Nintendo’s last console, the Wii U, was a failure. Nintendo’s new console, the Switch, is a runaway success.

That simple fact is a major part of the reason that it was so, so hard to find the Nintendo Switch for much of 2017.

“When you’re coming off the launch of the Wii U system, and then your next hardware system is Switch, it’s a challenge to know how many we should be ordering,” Nintendo of America senior product marketing manager Bill Trinen told me in a recent interview ahead of the Nintendo World Championships in New York City. “What is the demand gonna be?”

Some context: The Wii U, in its entire lifetime, sold around 13 million units; the Switch is expected to reach 10 million units sold by March 2018 — one year after the launch of the console. There’s a dramatic disparity in demand between the two consoles, and Nintendo wasn’t able to adequately anticipate that change — thus, supply shortages.

Indeed, the most important lessons Nintendo applied to the Switch come directly from mistakes made during the Wii U era.
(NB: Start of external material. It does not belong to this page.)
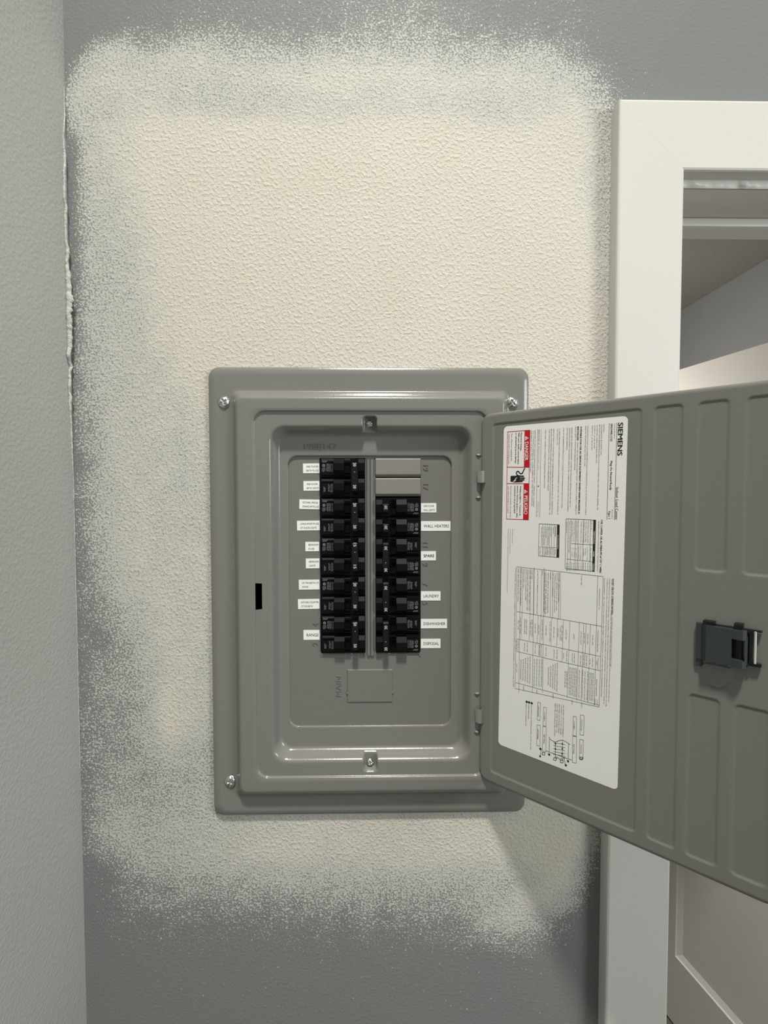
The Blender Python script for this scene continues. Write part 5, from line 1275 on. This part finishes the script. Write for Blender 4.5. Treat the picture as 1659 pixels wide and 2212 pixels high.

For instance: Ease of use.

“If you look at the Wii U hardware system, just the system menu itself — the time that it took to boot that system up, to get into gameplay — was something that was a frustration for a lot of players early on, and actually became a hindrance,” Trinen said.

The Switch, on the contrary, is blessedly fast.

“It’s three button clicks and you’re into the fun, so it’s a really accessible menu,” added Nintendo of America senior VP of sales and marketing Doug Bowser.